Взгляд на значение имен в том виде, который предлагается Крипке, не лишен недостатков, и философ признает это. Крипке полагает, что значение имени — это не более чем названный им объект. Если так, то два имени, обозначающие один и тот же предмет, имеют одинаковое значение. В этом случае нет никакой разницы для смысла, какое из этих имен употребляют в предложении, если они оба обозначают одно и то же. Этот принцип замены имен порождает, однако, некоторые проблемы. Джейн считает, что Цицерон был великим римским оратором и, кроме того, был лысым. Не зная, что Цицерона зовут Туллий, Джейн убеждена, что Туллий был философом-стоиком и не был лысым. Итак, истинны оба утверждения: «Джейн считает, что Цицерон был лысым» и «Джейн считает, что Туллий не был лысым». Учитывая, что существует принцип, согласно которому можно заменять одни имена на другие, имеющие то же значение, мы можем сказать, что второе утверждение эквивалентно предложению «Джейн считает, что Цицерон не был лысым». Итак, мы приходим к заключению, что Джейн считает Цицерона лысым и не лысым одновременно. Похоже, что Джейн пришла к неразрешимому противоречию. Но возможен и худший вариант. Джейн активно отрицает, что Туллий был лысым. Этого вполне достаточно, чтобы сказать, что Джейн не считает, что Туллий был лысым. Итак, «Джейн не считает, что Туллий был лысым» есть истинное утверждение, и благодаря принципу замены имен истинным следует признать утверждение «Джейн не считает, что Цицерон был лысым». Мы уже успели согласиться, что убеждение Джейн насчет Цицерона означает «Джейн считает, что Цицерон был лысым» и является истинным. На этот раз мы (а вовсе не Джейн) пришли к противоречию. Критик взглядов Крипке о присваивании имен и, вероятно, защитник описательного взгляда указал бы, что в данном случае виноват принцип замены имен.

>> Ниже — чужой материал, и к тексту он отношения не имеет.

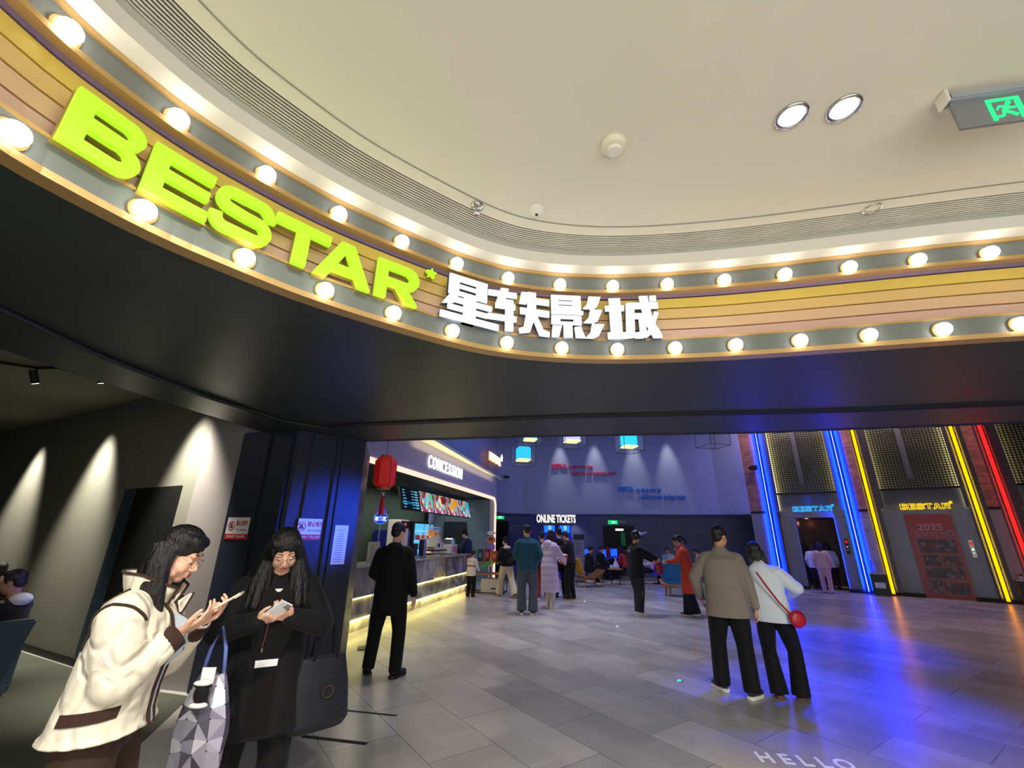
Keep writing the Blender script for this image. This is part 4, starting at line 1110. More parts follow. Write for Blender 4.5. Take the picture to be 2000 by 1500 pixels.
def shoe(P, root, an, hd, z, m, solem, scale=1.0, boot=0.0):
    Mx = Matrix.Translation((an.x, an.y, z)) @ Matrix.Rotation(hd, 4, 'Z')
    mb = MB()
    mb.cone((0, -0.035, 0.062), (0, 0.055, 0.056), 0.040, 0.040, 12, Mx).cone((0, 0.055, 0.052), (0.004, 0.145, 0.042), 0.042, 0.034, 12, Mx)
    mb.cone((0, -0.02, 0.06), (0, -0.01, 0.11+boot), 0.042, 0.040, 12, Mx)
    o = mb.build('shoe', m, root, voxel=0.012*scale, relax=2)
    s2 = MB(); q = [(-0.042, -0.055), (-0.020, -0.082), (0.020, -0.082), (0.042, -0.055), (0.048, 0.07), (0.044, 0.13), (0.022, 0.178), (-0.016, 0.178), (-0.040, 0.13), (-0.044, 0.07)]
    s2.prism(q, 0.0, 0.030, Mx).build('sole', solem, o, bevel=0.006)
def person(label, loc, yaw, h, P, top=None, legs=None, shoes=None, hair=None, skin=None, vox=0.013, face=False, group=None, hand=None, fem=False, name='person'):
    k = h/1.72
    root = thing(name, label, 'person', loc, R(yaw), group)
    S = skeleton(P)
    root.scale = (k, k, k)
    skin = skin or SKIN
    n = 12
    T = S['T']
    I3 = Matrix.Identity(3)
    # body
    mb = MB()
    ring_loft(mb, [(S['pel']+V3((0, 0, -0.10)), 0.11, 0.09, I3), (S['pel'], 0.155, 0.105, I3), (S['waist'], 0.125, 0.09, T), (S['chest'], 0.15, 0.10, T), (S['pel']+T @ V3((0, 0, 0.46)), 0.14, 0.075, T), (S['neck'], 0.06, 0.055, T)])
    mb.cone(S['neck']-T @ V3((0, 0, 0.04)), S['head']+S['H'].to_3x3() @ V3((0, -0.02, -0.05)), 0.056, 0.050, n)
    head_geo(mb, S['H'], 14, fem)
    for i in (0, 1):
        s = (-1, 1)[i]
        mb.chain([S['sh'][i], S['elb'][i], S['wri'][i]], [0.050, 0.038, 0.026], n)
        mb.chain([S['hip'][i], S['knee'][i], S['ank'][i]], [0.085, 0.055, 0.038], n)
        fw = V3((-math.sin(S['fh'][i][0]), math.cos(S['fh'][i][0]), 0))
        mb.cone(S['ank'][i]+V3((0, 0, -0.035)), S['ank'][i]+fw*0.10+V3((0, 0, -0.045)), 0.034, 0.026, n)
        hd = (hand or {}).get(i)
        d = (S['wri'][i]-S['elb'][i]).normalized()
        if hd: hand_geo(mb, S['wri'][i], hd[0] or d, hd[1], hd[4] if len(hd) > 4 else 1.0, hd[2], hd[3])
        else: hand_geo(mb, S['wri'][i], d, V3((-s, 0.25, 0)), 1.0, 1 if s < 0 else -1, 0.45, fr=0.0095)
    mb.build('body', skin, root, voxel=vox if not face else min(vox, 0.0052), relax=1)
    # trousers
    if legs:
        mb = MB(); w = legs.get('w', 1.0); c = legs.get('cuff', 0.065)
        ring_loft(mb, [(S['pel']+V3((0, 0, -0.09)), 0.13*w, 0.11*w, I3), (S['pel'], 0.168*w, 0.12*w, I3), (S['waist'], 0.140, 0.105, T)])
        for i in (0, 1):
            a = S['ank'][i]+(S['ank'][i]-S['knee'][i]).normalized()*legs.get('drop', 0.03)
            mb.chain([S['hip'][i], S['knee'][i].lerp(S['hip'][i], 0.45), S['knee'][i]], [0.108*w, 0.102*w, 0.082*w], 14)
            mb.tube([S['knee'][i], a.lerp(S['knee'][i], 0.5), a.lerp(S['knee'][i], 0.06), a], [0.082*w, 0.5*(0.082*w+c), c, c], 16)
        mb.build('skirt' if legs.get('skirt') else 'trousers', legs['m'], root, voxel=max(vox, 0.012), relax=3)
    # top
    if top:
        mb = MB(); w = top.get('w', 1.0); hz = top.get('hem', 0.78); fl = top.get('flare', 1.0); af = top.get('arm', 1.0)
        pel = S['pel']; d = pel.z-hz
        rings = []
        if d > 0.02:
            Rz = I3.lerp(T, 0.3) if d > 0.3 else I3.lerp(T, 0.6)
            low = pel+(T @ V3((0, 0, -1))).lerp(V3((0, 0, -1)), 0.75).normalized()*d
            kf = 1.0
            if d > 0.22: low = low+V3((0, 0.03, 0)); kf = 1.14
            rings += [(low, 0.185*w*fl, 0.140*w*fl*kf, I3), (low.lerp(pel, 0.5), 0.183*w*(1+fl)/2, 0.137*w*(1+fl)/2*kf, I3)]
            rings += [(pel, 0.182*w, 0.132*w*(1.1 if d > 0.22 else 1.0), I3)]
        else:
            rings += [(pel+T @ V3((0, 0, hz-pel.z)), 0.170*w*fl, 0.122*w*fl, T)]
        rings += [(S['waist'] if hz < pel.z+0.1 else pel+T @ V3((0, 0, hz-pel.z+0.04)), 0.170*w, 0.122*w, T), (S['chest'], 0.182*w, 0.125*w, T), (pel+T @ V3((0, -0.005, 0.44)), 0.178*w**0.5, 0.105*w, T), (pel+T @ V3((0, -0.008, 0.50)), 0.13, 0.08, T), (S['neck']+T @ V3((0, 0, top.get('collar', 0.0)-0.005)), 0.072, 0.068, T), (S['neck']+T @ V3((0, 0, top.get('collar', 0.0)+0.015)), 0.068, 0.064, T)]
        ring_loft(mb, rings)
        for i in (0, 1):
            e = S['wri'][i].lerp(S['elb'][i], top.get('cuffin', 0.10))
            shc = S['sh'][i]+T @ V3((0, 0, -0.03-0.04*(af-1)))
            mb.chain([shc, shc.lerp(S['elb'][i], 0.5), S['elb'][i], e], [0.070*af, 0.068*af, 0.060*af, 0.046*af], 14)
            mb.cone(S['neck']+T @ V3((0, -0.01, -0.035)), shc+T @ V3((0, 0, 0.012*af)), 0.062, 0.062*af, 14)
        if top.get('hood'):
            mb.ball((0, 0, 0), (0.125, 0.060, 0.10), 14, Matrix.Translation(S['neck']+T @ V3((0, -0.085, -0.05))) @ T.to_4x4())
        q = top.get('quilt')
        def post(v, nn):
            return v+nn*(q[1]*abs(math.sin(v.z*math.pi/q[0]))) if q else v
        mb.build(top.get('name', 'jacket'), top['m'], root, voxel=max(vox*0.9, 0.008), relax=top.get('relax', 4), post=post if q else None)
    if shoes:
        for i in (0, 1):
            shoe(P, root, S['ank'][i], S['fh'][i][0], S['fh'][i][1] if S['ank'][i].z < 0.3 else S['ank'][i].z-0.085, shoes[0], shoes[1], 1.0, shoes[2] if len(shoes) > 2 else 0)
    if hair:
        kind, hm = hair
        mb = MB()
        if kind == 'long': hair_long(mb, S['H'])
        elif kind == 'bob': hair_long(mb, S['H'], L=0.10)
        elif kind == 'tail':
            hair_short(mb, S['H']); mb.chain([(0, -0.10, 0.07), (0, -0.15, 0.06), (0, -0.175, -0.06), (0, -0.15, -0.17)], [0.028, 0.032, 0.034, 0.016], 12, S['H'])
        elif kind == 'bun':
            hair_short(mb, S['H']); mb.ball((0, -0.10, 0.10), (0.045, 0.045, 0.04), 12, S['H'])
        else: hair_short(mb, S['H'])
        mb.build('hair', hm, root, voxel=max(0.006, vox*0.7), relax=2)
    if face:
        face_parts(root, S['H'])
    root['_k'] = k
    del root['_k']
    return root, S
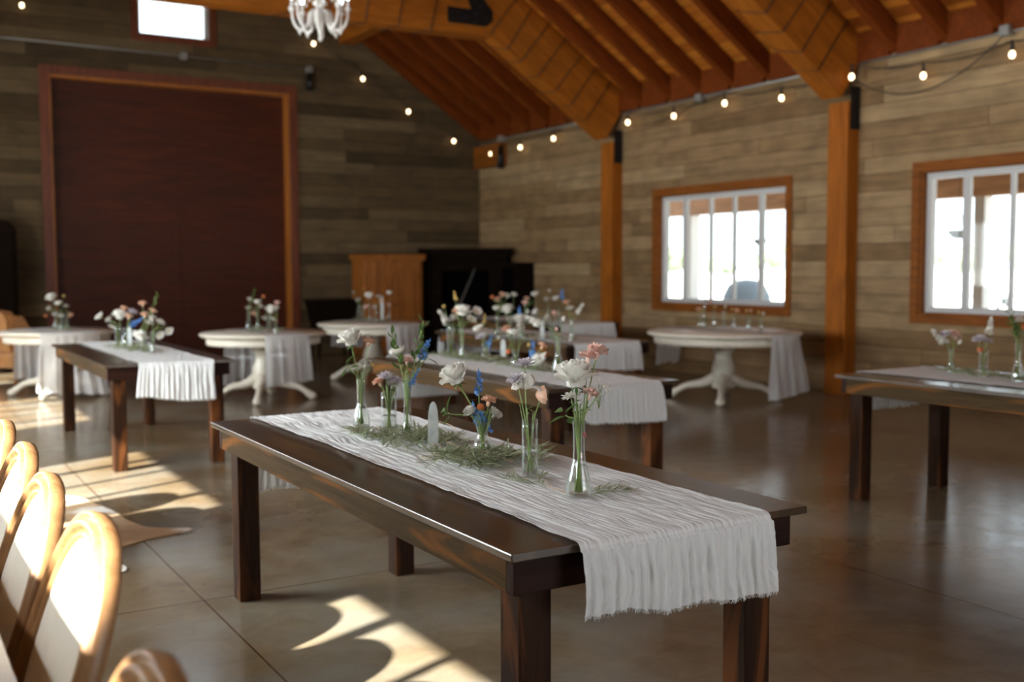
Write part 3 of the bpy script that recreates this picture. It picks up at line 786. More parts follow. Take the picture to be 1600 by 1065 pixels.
runner_round('sheer white runner falling nearly to the floor from the armchair-side round table', *ROUND['R1'][:3], .10, .30, .66, .62, 11, flare=(.25, .1), off=-.02)
runner_round('sheer white runner pooled over the round table by the bright door slit', *ROUND['R2'][:3], .02, .24, .50, .60, 12, flare=(.05, .15), off=.02)
runner_round('sheer white runner across the round table in front of the wardrobe', *ROUND['R3'][:3], .12, .24, .45, .35, 13, off=.02)
runner_round('sheer white runner flaring off the big round table under the window', *ROUND['R4'][:3], .10, .22, .62, .40, 14, flare=(.35, -.2), off=.02)

# ---------------------------------------------------------------- oval-backed chairs and the white table they stand at
def oval_chair(label, x, y, rz):
    """faces -x; back reclines towards +x"""
    t = thing('oval_back_chair', label, 'chair', (x, y, 0), rz, 'oval-backed chairs at the white table')
    A = math.radians(18); zb = .465
    def bk(w, v, d): return (.03 + d * math.cos(A) + (v) * math.sin(A), w, zb + v * math.cos(A) - d * math.sin(A))   # w across, v up the back, d thickness
    hw, hv, cv = .212, .255, .235                     # oval half sizes, centre
    def oval(q, k=1.0):
        c_, s_ = math.cos(q), math.sin(q); e = 2.35
        return (hw * k * math.copysign(abs(c_) ** (2 / e), c_), cv + hv * k * math.copysign(abs(s_) ** (2 / e), s_))
    n = 72; prof = [(-.026, .004), (-.026, -.010), (-.022, -.015), (-.016, -.013), (-.013, -.006), (-.009, -.006), (-.006, -.018), (.000, -.024), (.007, -.022), (.010, -.013), (.014, -.008), (.018, -.016), (.024, -.016), (.027, -.008), (.027, .014), (.020, .020), (-.020, .020)]
    vs = []
    for i in range(n):
        q = 2 * PI * i / n; a = Vector((*oval(q), 0)); cdir = Vector((a.x / hw ** 2, (a.y - cv) / hv ** 2, 0)).normalized()
        for pr, pd in prof: p = a + cdir * pr; vs.append(bk(p.x, p.y, pd))
    m_ = len(prof)
    MB().add(vs, [(i * m_ + k, i * m_ + (k + 1) % m_, ((i + 1) % n) * m_ + (k + 1) % m_, ((i + 1) % n) * m_ + k) for i in range(n) for k in range(m_)], True).build('back_frame', M['oak'], t)
    for sd_, nm in ((-1, 'back_pad'), (1, 'back_pad')):
        mb = MB(); rings = 7
        fs = [(j * n + i, j * n + (i + 1) % n, (j + 1) * n + (i + 1) % n, (j + 1) * n + i) for j in range(rings - 1) for i in range(n)]
        # recentre the shrinking rings on the oval's centre
        vs2 = []
        for j in range(rings):
            k = 1 - j / (rings - 1); d = sd_ * (.004 + .012 * math.sqrt(max(0, 1 - k ** 2.6)))
            for i in range(n):
                w_, v_ = oval(2 * PI * i / n, 1.0); vs2.append(bk(w_ * .905 * k, cv + (v_ - cv) * .905 * k, d))
        mb.add(vs2, fs, True).build(nm, M['linen'], t)
    # lower posts, seat rail, seat, legs
    for s in (-1, 1):
        MB().tube([bk(s * .15, .03, 0), bk(s * .19, -.04, 0), bk(s * .20, -.10, 0)], [.022, .02, .024], 10).build('back_post', M['oak'], t)
    seat = [(-.47, -.225), (-.49, -.19), (-.49, .19), (-.47, .225), (-.02, .215), (.02, .19), (.02, -.19), (-.02, -.215)]
    MB().prism(seat[::-1], lambda u, v, w_: (u, v, .36 + .075 * w_)).build('seat_rail', M['oak'], t, bevel=.008)
    MB().prism([(u * .96 - .01, v * .96) for u, v in seat][::-1], lambda u, v, w_: (u, v, .436 + .07 * w_)).build('seat', M['linen'], t, bevel=.025)
    for (lx, ly) in ((-.45, -.20), (-.45, .20), (-.02, -.19), (-.02, .19)):
        MB().lathe([(.012, 0), (.015, .01), (.012, .03), (.022, .30), (.026, .31), (.020, .325), (.030, .34), (.030, .43)], 14, (lx, ly, 0)).build('leg', M['oak'], t)
    return t
oval_chair('oval-backed oak chair with its cream pad fully seen in the sun', .17, 2.09, .03)
oval_chair('oval-backed oak chair with only the top of its back showing', .095, 1.265, -.05)
oval_chair('oval-backed oak chair directly behind the fully seen one', .15, 2.575, .01)
oval_chair('oval-backed oak chair fourth along the row, last but one from the end', .16, 3.07, .0)
oval_chair('oval-backed oak chair at the far end of the row', .16, 3.57, .0)

t = thing('dining_table', 'white-clothed table edge beside the row of oval-backed chairs', 'table', (-.27, 2.05, 0))
MB().box((-.42, -1.25, .725), (.44, 1.75, .75)).build('tabletop', M['oak'], t, bevel=.004)
for sx in (-1, 1):
    for sy in (-1.17, 1.67): MB().box((sx * .36 - .035, sy - .035, 0), (sx * .36 + .035, sy + .035, .7245)).build('leg', M['oak'], t, bevel=.004)
mb = MB().grid(40, 90, lambda u, v: (-.70 + .88 * u, .82 + 2.96 * v, .7545 + .004 * abs(frame_noise(u * 8, v * 30, 3))))
tag(mb.build('tablecloth', M['gauze']), 'creased white cloth spread on the table beside the oval-backed chairs', 'tablecloth')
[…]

Крипке поднимает эту тему в статье «Головоломка убеждений», где стремится защитить принцип замены имен, показывая, что сходная проблема возникает и тогда, когда высказывания об убеждениях анализируются без применения этого принципа. В таком случае можно заключить, что виноват не принцип замены имен; скорее всего существует более общая проблема с высказываниями, касающимися убеждений и их содержания. Я приведу пример Крипке о том, как мы приходим к противоречию, не прибегая к принципу замены имен. Пьер — молодой француз, который с полной убежденностью в своей правоте произносит фразу (a): «Londres est jolie». И вот Пьер приезжает в непрезентабельный район Лондона, чтобы учить английский язык методом погружения. Изучая язык, Пьер узнает, что город, в котором он сейчас живет, называется «Лондон». Опираясь на полученный горький опыт, Пьер утверждает (б): «Лондон неприятен». Но, не зная, что «Londres» и «Лондон» обозначают один и тот же город, он продолжает утверждать (а). Как должны мы, носители английского языка, выразить убеждение Пьера, когда он говорит (а)? Ясно, что мы должны сказать (А): «Пьер убежден, что Лондон приятен», — так как «Лондон приятен» есть точный перевод на английский язык выражения «Londres est jolie». Но учитывая английскую фразу Пьера (б), мы должны сказать (Б): «Пьер убежден, что Лондон неприятен»; вероятно, мы должны также признать и (В): «Пьер на самом деле считает, что Лондон приятен». (Б) и (А) приводят к противоречию Пьера, а (В) и (А) приводят к противоречию нас самих. Итак, в отношении Пьера мы оказались точно в таком же положении, как и в случае с Джейн. Правда, при этом, как нам кажется, мы не прибегли к принципу замены имен.